--- Begin ---

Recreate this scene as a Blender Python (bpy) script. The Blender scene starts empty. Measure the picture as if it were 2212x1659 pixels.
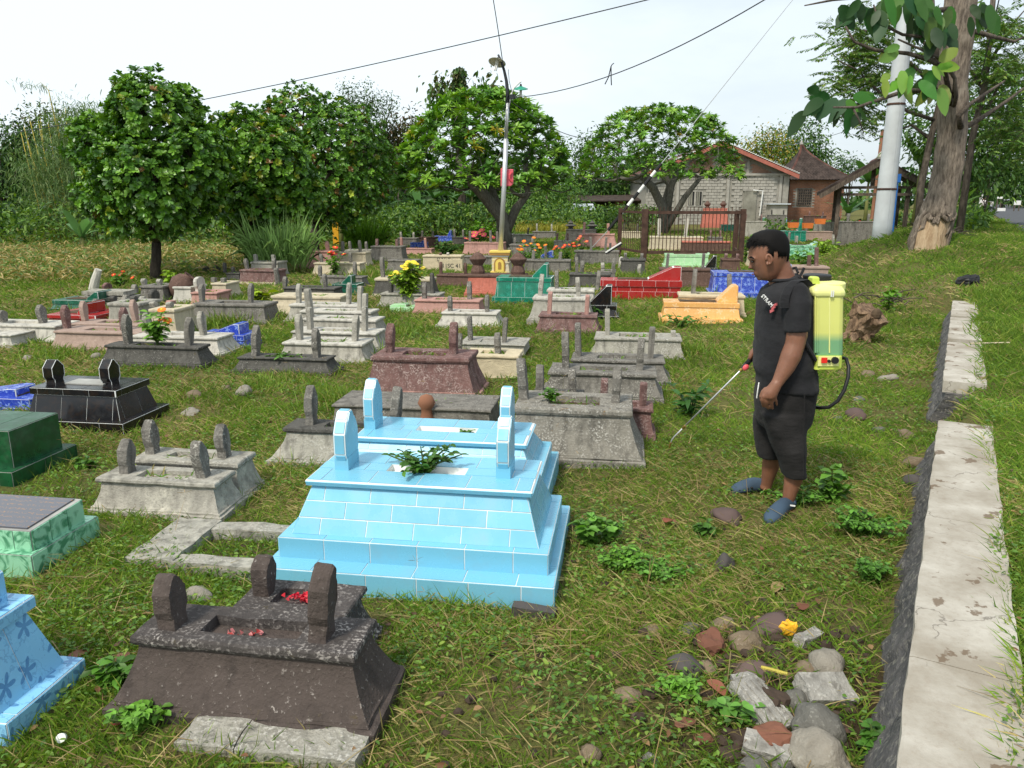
import bpy, bmesh, math, random
import numpy as np
from mathutils import Vector, Matrix, noise as mnoise
R = math.radians
rnd = random.Random(7)
rng = np.random.default_rng(7)
sc = bpy.context.scene
COL = sc.collection

# ------------------------------------------------------------------ camera, sky, sun, exposure
CAMZ = 1.86; PITCH = R(13.5); F = 1660.0
cd = bpy.data.cameras.new('camera'); cam = bpy.data.objects.new('camera', cd); COL.objects.link(cam)
cam.location = (0, 0, CAMZ); cam.rotation_euler = (R(90) - PITCH, 0, 0)
cd.sensor_width = 36; cd.lens = 36 * F / 2212; cd.clip_start = 0.05; cd.clip_end = 2000
sc.camera = cam
SUN_EL, SUN_ROT = R(52), R(215)
w = bpy.data.worlds.new('World'); sc.world = w; w.use_nodes = True
nt = w.node_tree; nt.nodes.clear()
def N(nt, t, **k):
    n = nt.nodes.new(t)
    for a, v in k.items():
        if a.startswith('i_'):
            key = a[2:]
            n.inputs[int(key) if key.isdigit() else key.replace('_', ' ')].default_value = v
        else: setattr(n, a, v)
    return n
sky = N(nt, 'ShaderNodeTexSky', sky_type='NISHITA', sun_disc=False, sun_elevation=SUN_EL, sun_rotation=SUN_ROT, air_density=1.0, dust_density=3.0, ozone_density=1.0)
tc = N(nt, 'ShaderNodeTexCoord')
mp = N(nt, 'ShaderNodeMapping'); mp.inputs['Scale'].default_value = (1.0, 1.0, 3.2)
nz = N(nt, 'ShaderNodeTexNoise', i_Scale=1.7, i_Detail=7.0, i_Roughness=0.55)
mr = N(nt, 'ShaderNodeMapRange', i_1=0.30, i_2=0.62, i_3=0.62, i_4=1.0)
mix = N(nt, 'ShaderNodeMix', data_type='RGBA')
bg = N(nt, 'ShaderNodeBackground', i_Strength=0.105)
out = N(nt, 'ShaderNodeOutputWorld')
L = nt.links.new
L(tc.outputs['Generated'], mp.inputs['Vector']); L(mp.outputs[0], nz.inputs['Vector']); L(nz.outputs[0], mr.inputs[0])
sep = N(nt, 'ShaderNodeSeparateXYZ'); L(tc.outputs['Generated'], sep.inputs[0])
mx = N(nt, 'ShaderNodeMath', operation='MULTIPLY', i_1=-0.42); L(sep.outputs[0], mx.inputs[0])
ad = N(nt, 'ShaderNodeMath', operation='ADD', use_clamp=True); L(mr.outputs[0], ad.inputs[0]); L(mx.outputs[0], ad.inputs[1])
L(ad.outputs[0], mix.inputs[0]); L(sky.outputs[0], mix.inputs[6]); mix.inputs[7].default_value = (7.9, 8.75, 9.25, 1)
L(mix.outputs[2], bg.inputs[0]); L(bg.outputs[0], out.inputs[0])
sd = bpy.data.lights.new('sun', 'SUN'); sd.energy = 3.0; sd.angle = R(9); sd.color = (1, 0.93, 0.80)
so = bpy.data.objects.new('sun', sd); COL.objects.link(so)
# sun comes from behind-left of the camera
az = R(-35)
so.rotation_euler = (R(90) - SUN_EL, 0, az)
sky.sun_rotation = R(180) - az
sc.view_settings.view_transform = 'Standard'; sc.view_settings.look = 'None'
sc.view_settings.exposure = 0.24; sc.view_settings.gamma = 1.0; sc.view_settings.use_curve_mapping = False
sc.cycles.max_bounces = 6; sc.cycles.diffuse_bounces = 3; sc.cycles.glossy_bounces = 2
sc.cycles.transmission_bounces = 3; sc.cycles.transparent_max_bounces = 6
sc.cycles.use_denoising = True

# ------------------------------------------------------------------ pixel rays (photo scaled to 2212 x 1659)
CP, SP = math.cos(PITCH), math.sin(PITCH)
def ray(x, y):
    u = (x - 1106) / F; v = -(y - 829.5) / F
    return np.array([u, CP + v * SP, -SP + v * CP])
def onY(x, y, Y):
    d = ray(x, y); t = Y / d[1]
    return np.array([d[0] * t, Y, CAMZ + d[2] * t])
def onZ(x, y, z):
    d = ray(x, y); t = (z - CAMZ) / d[2]
    return np.array([d[0] * t, d[1] * t, z])
def sstep(a, b, x):
    t = np.clip((x - a) / (b - a), 0, 1); return t * t * (3 - 2 * t)
def xe(y):
    return np.where(y < 12.2, 0.02 + 0.573 * y, 7.01 + 0.10 * (y - 12.2)) + 0.45 * np.maximum(y - 19, 0)
def hz(x, y):
    x = np.asarray(x, float); y = np.asarray(y, float)
    s = x - xe(y); f = sstep(12, 18, y)
    lo = 0.04 - 1.86 * f; hi = 0.26 + 2.3 * f
    top = 0.33 + 0.5 * sstep(10, 22, y)
    h = top * sstep(lo, hi, s)
    h = h + 0.42 * np.exp(-((x - 9.2) ** 2 / 3.5 + (y - 18.3) ** 2 / 5.0))
    und = 0.022 * np.sin(x * 1.9 + 0.7 * np.sin(y * 1.3)) * np.cos(y * 1.6 + 1) + 0.012 * np.sin(x * 4.7 + y * 3.1)
    return h + und * (1 - sstep(30, 60, y))
def H(x, y): return float(hz(x, y))
def gnd(x, y):
    d = ray(x, y); z = 0.0
    for i in range(12):
        t = (z - CAMZ) / d[2] if d[2] < -1e-4 else 200
        t = min(t, 260); z = H(d[0] * t, d[1] * t)
    return np.array([d[0] * t, d[1] * t, z])

# ------------------------------------------------------------------ objects
def tag(o, label=None, cat=None, group=None, kind=None):
    if label: o['label'] = label
    if cat: o['category'] = cat
    if group: o['group'] = group
    if kind: o['kind'] = kind
    return o
def thing(name, label, cat, loc=(0, 0, 0), rz=0, group=None):
    o = bpy.data.objects.new(name, None); COL.objects.link(o)
    o.location = loc; o.rotation_euler = (0, 0, rz); o.empty_display_size = 0.1
    return tag(o, label, cat, group)
def link(name, me, mat=None, parent=None, loc=None):
    o = bpy.data.objects.new(name, me); COL.objects.link(o)
    if mat is not None and len(me.materials) == 0: me.materials.append(mat)
    if parent is not None: o.parent = parent
    if loc is not None: o.location = loc
    return o
class MB:
    def __init__(s): s.v = []; s.f = []
    def add(s, vs, fs):
        b = len(s.v); s.v += [tuple(map(float, p)) for p in vs]; s.f += [tuple(i + b for i in f) for f in fs]; return s
    def box(s, c, d, rz=0, taper=1.0):
        x, y, z = [k / 2 for k in d]; cs, sn = math.cos(rz), math.sin(rz); vs = []
        for zz in (-z, z):
            k = taper if zz > 0 else 1
            for a, b in ((-x, -y), (x, -y), (x, y), (-x, y)):
                a *= k; b *= k
                vs.append((c[0] + a * cs - b * sn, c[1] + a * sn + b * cs, c[2] + zz))
        return s.add(vs, [(0, 3, 2, 1), (4, 5, 6, 7), (0, 1, 5, 4), (1, 2, 6, 5), (2, 3, 7, 6), (3, 0, 4, 7)])
    def bar(s, a, b, wd, dp=None, up=(0, 0, 1)):
        dp = dp or wd; a = Vector(a); b = Vector(b); d = (b - a).normalized(); u = Vector(up)
        if abs(d.dot(u)) > 0.98: u = Vector((0, 1, 0))
        sx = d.cross(u).normalized(); sy = sx.cross(d).normalized(); vs = []
        for p in (a, b):
            for q, r_ in ((-1, -1), (1, -1), (1, 1), (-1, 1)): vs.append(p + sx * q * wd / 2 + sy * r_ * dp / 2)
        return s.add(vs, [(0, 3, 2, 1), (4, 5, 6, 7), (0, 1, 5, 4), (1, 2, 6, 5), (2, 3, 7, 6), (3, 0, 4, 7)])
    def tube(s, pts, rad, n=8, caps=True, jit=0.0):
        pts = [Vector(p) for p in pts]; m = len(pts)
        if not hasattr(rad, '__len__'): rad = [rad] * m
        ref = Vector((0.13, 0.31, 0.94)); vs = []
        for i, p in enumerate(pts):
            d = (pts[min(i + 1, m - 1)] - pts[max(i - 1, 0)])
            d = d.normalized() if d.length > 1e-9 else Vector((0, 0, 1))
            a = d.cross(ref)
            if a.length < 0.05: a = d.cross(Vector((1, 0, 0)))
            a.normalize(); b = d.cross(a).normalized(); ref = a.cross(d)
            if i == 0: ref = a.cross(d)
            for k in range(n):
                t = 2 * math.pi * k / n; r_ = rad[i] * (1 + (rnd.uniform(-jit, jit) if jit else 0))
                vs.append(p + (a * math.cos(t) + b * math.sin(t)) * r_)
        fs = []
        for i in range(m - 1):
            for k in range(n):
                k2 = (k + 1) % n; fs.append((i * n + k, i * n + k2, (i + 1) * n + k2, (i + 1) * n + k))
        if caps: fs += [tuple(range(n - 1, -1, -1)), tuple((m - 1) * n + k for k in range(n))]
        return s.add(vs, fs)
    def rings(s, rg, caps=(True, True)):
        n = len(rg[0]); vs = [p for r_ in rg for p in r_]; fs = []
        for i in range(len(rg) - 1):
            for k in range(n):
                k2 = (k + 1) % n; fs.append((i * n + k, i * n + k2, (i + 1) * n + k2, (i + 1) * n + k))
        if caps[0]: fs.append(tuple(range(n - 1, -1, -1)))
        if caps[1]: fs.append(tuple((len(rg) - 1) * n + k for k in range(n)))
        return s.add(vs, fs)
    def ell(s, c, r_, n=12, m=8, rot=None):
        rg = []
        for i in range(m + 1):
            ph = math.pi * (i / m - 0.5); cc = max(math.cos(ph), 0.02); z = math.sin(ph)
            ring = []
            for k in range(n):
                t = 2 * math.pi * k / n; p = Vector((cc * math.cos(t) * r_[0], cc * math.sin(t) * r_[1], z * r_[2]))
                if rot is not None: p = rot @ p
                ring.append((p[0] + c[0], p[1] + c[1], p[2] + c[2]))
            rg.append(ring)
        return s.rings(rg)
    def lathe(s, c, prof, n=16, caps=(True, True)):
        return s.rings([[(c[0] + r_ * math.cos(2 * math.pi * k / n), c[1] + r_ * math.sin(2 * math.pi * k / n), c[2] + z) for k in range(n)] for r_, z in prof], caps)
    def prism(s, poly, x0, x1, axis='x', ch=0.0):
        # poly in the plane across the axis, extruded along it, edges chamfered by ch
        cx = sum(p[0] for p in poly) / len(poly); cy = sum(p[1] for p in poly) / len(poly)
        lay = [(x0, 1.0), (x1, 1.0)] if ch <= 0 else [(x0, 1 - ch), (x0 + (x1 - x0) * .12, 1.0), (x1 - (x1 - x0) * .12, 1.0), (x1, 1 - ch)]
        rg = []
        for a, k in lay:
            r_ = []
            for p in poly:
                q = (cx + (p[0] - cx) * k, cy + (p[1] - cy) * k)
                r_.append((a, q[0], q[1]) if axis == 'x' else (q[0], a, q[1]) if axis == 'y' else (q[0], q[1], a))
            rg.append(r_)
        return s.rings(rg)
    def mesh(s, name, smooth=False):
        me = bpy.data.meshes.new(name); me.from_pydata(s.v, [], s.f); me.update()
        bm = bmesh.new(); bm.from_mesh(me); bmesh.ops.recalc_face_normals(bm, faces=bm.faces); bm.to_mesh(me); bm.free()
        if smooth: me.polygons.foreach_set('use_smooth', [True] * len(me.polygons))
        return me
    def build(s, name, mat, parent=None, smooth=False, loc=None):
        return link(name, s.mesh(name, smooth), mat, parent, loc)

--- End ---

Only the lines from the start of the material through the line containing "COL = sc.collection" should be transcribed. Pictures stay out.

EXERCISE RESPONSE:
Recreate this scene as a Blender Python (bpy) script. The Blender scene starts empty. Measure the picture as if it were 2212x1659 pixels.
import bpy, bmesh, math, random
import numpy as np
from mathutils import Vector, Matrix, noise as mnoise
R = math.radians
rnd = random.Random(7)
rng = np.random.default_rng(7)
sc = bpy.context.scene
COL = sc.collection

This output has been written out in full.